As you attempt meditation, your mind will inevitably wander. Things will pop into your head such as the day’s to-do items, what others around you might be doing or thinking, what the random little sounds you’re hearing might be, physical discomfort, interesting or random memories, or perhaps more concerning ruminations about various life problems. As this happens, it is important to catch yourself and return your focus exclusively to your breath. If you did not, then meditation would not be unlike daydreaming or lucid dreaming. Perhaps a nice endeavor in its own ways, but not meditation. As these things arise in your mind, simply see them as objects and set them aside, moving your focus gently back to the breath.

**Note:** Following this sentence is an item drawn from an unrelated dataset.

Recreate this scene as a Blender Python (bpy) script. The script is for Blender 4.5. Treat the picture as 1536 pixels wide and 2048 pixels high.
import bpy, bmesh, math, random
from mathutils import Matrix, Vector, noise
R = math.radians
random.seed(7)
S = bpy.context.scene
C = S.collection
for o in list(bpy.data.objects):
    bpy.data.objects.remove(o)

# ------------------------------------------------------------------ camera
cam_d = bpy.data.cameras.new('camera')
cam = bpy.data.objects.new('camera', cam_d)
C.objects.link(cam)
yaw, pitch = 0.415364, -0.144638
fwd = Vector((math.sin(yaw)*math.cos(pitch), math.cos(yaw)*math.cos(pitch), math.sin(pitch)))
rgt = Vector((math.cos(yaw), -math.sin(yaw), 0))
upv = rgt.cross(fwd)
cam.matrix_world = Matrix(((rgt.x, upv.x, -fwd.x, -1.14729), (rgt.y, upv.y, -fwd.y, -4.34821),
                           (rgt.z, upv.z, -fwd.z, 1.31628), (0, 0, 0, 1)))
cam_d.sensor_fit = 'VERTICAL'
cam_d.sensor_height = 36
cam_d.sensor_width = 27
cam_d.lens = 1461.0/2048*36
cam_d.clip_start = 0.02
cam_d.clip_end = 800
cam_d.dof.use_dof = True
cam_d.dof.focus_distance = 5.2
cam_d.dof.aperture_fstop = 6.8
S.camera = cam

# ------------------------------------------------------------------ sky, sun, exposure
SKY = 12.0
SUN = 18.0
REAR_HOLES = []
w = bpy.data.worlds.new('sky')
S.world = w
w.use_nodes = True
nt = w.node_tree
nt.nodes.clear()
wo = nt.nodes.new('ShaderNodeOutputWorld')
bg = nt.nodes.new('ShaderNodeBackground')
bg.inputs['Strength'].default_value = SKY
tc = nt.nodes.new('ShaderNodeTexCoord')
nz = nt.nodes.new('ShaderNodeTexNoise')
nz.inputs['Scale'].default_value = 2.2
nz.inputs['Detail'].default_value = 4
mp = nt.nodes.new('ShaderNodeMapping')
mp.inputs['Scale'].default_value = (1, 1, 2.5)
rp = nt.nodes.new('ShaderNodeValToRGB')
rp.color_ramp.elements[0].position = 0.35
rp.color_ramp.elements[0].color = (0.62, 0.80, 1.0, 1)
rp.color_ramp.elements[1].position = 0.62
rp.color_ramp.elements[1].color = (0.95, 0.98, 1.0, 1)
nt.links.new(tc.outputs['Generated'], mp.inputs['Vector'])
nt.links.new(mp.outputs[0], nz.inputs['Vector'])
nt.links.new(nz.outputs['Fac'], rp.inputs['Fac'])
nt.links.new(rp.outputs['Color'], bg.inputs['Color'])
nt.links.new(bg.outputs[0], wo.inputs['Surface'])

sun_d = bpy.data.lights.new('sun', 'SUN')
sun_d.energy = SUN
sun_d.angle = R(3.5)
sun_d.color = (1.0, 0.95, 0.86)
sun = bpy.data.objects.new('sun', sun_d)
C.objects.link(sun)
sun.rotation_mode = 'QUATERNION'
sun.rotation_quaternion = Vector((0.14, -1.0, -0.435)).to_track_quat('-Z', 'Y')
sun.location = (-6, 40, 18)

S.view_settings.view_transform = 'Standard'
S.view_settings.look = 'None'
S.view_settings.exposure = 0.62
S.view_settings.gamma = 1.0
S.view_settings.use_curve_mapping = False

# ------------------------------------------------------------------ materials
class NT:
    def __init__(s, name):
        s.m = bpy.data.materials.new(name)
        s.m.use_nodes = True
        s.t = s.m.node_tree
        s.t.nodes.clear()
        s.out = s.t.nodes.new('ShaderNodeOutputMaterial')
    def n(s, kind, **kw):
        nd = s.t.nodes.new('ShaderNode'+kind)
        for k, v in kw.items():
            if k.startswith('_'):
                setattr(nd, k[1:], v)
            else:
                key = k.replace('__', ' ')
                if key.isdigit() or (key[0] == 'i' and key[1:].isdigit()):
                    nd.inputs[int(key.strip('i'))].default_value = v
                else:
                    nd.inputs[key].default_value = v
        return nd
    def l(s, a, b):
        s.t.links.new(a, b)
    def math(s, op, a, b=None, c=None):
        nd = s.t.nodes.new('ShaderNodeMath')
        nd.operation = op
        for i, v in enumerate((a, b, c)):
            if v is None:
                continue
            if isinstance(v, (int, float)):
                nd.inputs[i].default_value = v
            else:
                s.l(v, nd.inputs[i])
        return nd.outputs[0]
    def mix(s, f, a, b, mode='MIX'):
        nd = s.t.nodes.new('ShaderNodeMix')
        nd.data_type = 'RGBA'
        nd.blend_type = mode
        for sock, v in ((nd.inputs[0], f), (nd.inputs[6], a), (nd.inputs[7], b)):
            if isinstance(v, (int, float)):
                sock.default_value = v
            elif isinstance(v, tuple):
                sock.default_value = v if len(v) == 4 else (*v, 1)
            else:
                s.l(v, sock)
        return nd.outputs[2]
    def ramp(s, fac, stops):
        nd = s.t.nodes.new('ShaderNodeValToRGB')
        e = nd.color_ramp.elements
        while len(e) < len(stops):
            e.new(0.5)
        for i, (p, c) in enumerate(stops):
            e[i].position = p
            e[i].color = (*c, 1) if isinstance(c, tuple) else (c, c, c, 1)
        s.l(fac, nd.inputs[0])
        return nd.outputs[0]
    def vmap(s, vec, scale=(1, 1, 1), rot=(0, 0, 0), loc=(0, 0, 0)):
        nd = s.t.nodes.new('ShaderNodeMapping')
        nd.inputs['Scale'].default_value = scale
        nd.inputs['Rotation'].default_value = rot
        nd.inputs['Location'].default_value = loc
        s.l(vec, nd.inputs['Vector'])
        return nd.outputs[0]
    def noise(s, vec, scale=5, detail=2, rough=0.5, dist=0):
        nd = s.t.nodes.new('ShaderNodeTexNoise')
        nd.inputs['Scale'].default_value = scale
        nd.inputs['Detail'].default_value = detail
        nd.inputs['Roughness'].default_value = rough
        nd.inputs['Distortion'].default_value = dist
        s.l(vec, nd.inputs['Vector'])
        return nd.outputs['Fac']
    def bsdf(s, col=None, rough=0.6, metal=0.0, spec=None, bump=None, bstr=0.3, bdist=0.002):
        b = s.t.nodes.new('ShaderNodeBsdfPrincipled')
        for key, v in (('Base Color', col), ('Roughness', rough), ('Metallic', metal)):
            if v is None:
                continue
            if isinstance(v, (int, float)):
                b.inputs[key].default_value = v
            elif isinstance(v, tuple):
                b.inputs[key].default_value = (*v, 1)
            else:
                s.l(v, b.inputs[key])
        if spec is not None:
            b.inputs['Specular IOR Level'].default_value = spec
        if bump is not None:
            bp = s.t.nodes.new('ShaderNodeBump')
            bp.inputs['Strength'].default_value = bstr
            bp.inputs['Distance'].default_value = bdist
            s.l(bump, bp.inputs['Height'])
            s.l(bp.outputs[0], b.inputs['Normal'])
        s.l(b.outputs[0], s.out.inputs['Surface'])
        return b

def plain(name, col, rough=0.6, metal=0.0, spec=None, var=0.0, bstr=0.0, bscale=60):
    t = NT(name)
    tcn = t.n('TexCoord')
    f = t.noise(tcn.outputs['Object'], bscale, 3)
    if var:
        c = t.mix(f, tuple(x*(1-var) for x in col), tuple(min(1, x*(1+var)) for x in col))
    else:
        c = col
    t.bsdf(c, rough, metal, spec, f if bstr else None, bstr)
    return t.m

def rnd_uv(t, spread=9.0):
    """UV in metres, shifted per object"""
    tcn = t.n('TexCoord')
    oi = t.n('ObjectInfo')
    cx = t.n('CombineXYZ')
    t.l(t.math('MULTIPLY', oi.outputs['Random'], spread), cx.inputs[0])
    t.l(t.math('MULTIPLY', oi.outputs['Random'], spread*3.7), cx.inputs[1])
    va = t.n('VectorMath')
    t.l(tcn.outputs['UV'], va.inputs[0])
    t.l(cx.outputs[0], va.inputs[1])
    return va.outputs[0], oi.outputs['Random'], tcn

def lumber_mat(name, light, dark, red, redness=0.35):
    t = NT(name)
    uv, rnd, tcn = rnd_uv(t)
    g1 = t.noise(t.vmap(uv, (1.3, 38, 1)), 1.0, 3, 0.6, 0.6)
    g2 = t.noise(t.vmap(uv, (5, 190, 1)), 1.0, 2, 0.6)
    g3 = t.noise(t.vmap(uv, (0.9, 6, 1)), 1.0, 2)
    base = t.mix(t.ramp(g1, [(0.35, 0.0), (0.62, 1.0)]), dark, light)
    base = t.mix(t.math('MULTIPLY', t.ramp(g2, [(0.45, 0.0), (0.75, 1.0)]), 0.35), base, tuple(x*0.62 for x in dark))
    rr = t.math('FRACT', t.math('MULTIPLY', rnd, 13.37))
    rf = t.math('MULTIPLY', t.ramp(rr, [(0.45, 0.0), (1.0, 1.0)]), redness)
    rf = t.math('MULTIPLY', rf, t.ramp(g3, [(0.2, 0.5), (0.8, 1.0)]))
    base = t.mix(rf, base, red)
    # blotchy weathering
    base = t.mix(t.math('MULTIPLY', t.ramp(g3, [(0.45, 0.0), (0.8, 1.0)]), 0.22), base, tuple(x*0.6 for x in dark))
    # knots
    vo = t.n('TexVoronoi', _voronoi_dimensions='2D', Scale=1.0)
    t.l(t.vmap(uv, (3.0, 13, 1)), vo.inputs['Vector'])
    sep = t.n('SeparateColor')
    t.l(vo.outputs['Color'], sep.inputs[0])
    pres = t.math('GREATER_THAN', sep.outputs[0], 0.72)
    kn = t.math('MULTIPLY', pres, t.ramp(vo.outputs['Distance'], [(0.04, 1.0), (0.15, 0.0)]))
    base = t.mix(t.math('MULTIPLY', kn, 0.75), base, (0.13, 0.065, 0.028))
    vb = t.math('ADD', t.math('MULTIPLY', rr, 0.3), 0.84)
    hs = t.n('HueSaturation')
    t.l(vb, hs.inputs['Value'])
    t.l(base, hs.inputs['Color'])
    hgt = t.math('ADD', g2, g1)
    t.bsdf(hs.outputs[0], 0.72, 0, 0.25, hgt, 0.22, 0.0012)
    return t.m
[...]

Despite your best efforts, your mind will do this many times, and will need to be brought back to the breath many times. Just as important as catching and directing yourself back, it is also essential that you not let this frustrate you. Remember, thinking about the fact that you’re not thinking about your breath is also ‘thinking about something other than your breath’. Instead, simply bring your attention back to your breath as though it were a solitary task – without frustration because of past needs to do so, and without aggravation because of a fear of needing to do it again in the future. As you meditate there is only the present, and in that present only the breath. Do not think of this wandering as a ‘failure to meditate’ or as an exception to meditation. The wandering, and the following corrections in focus, are all part of meditation – all is just as it should be.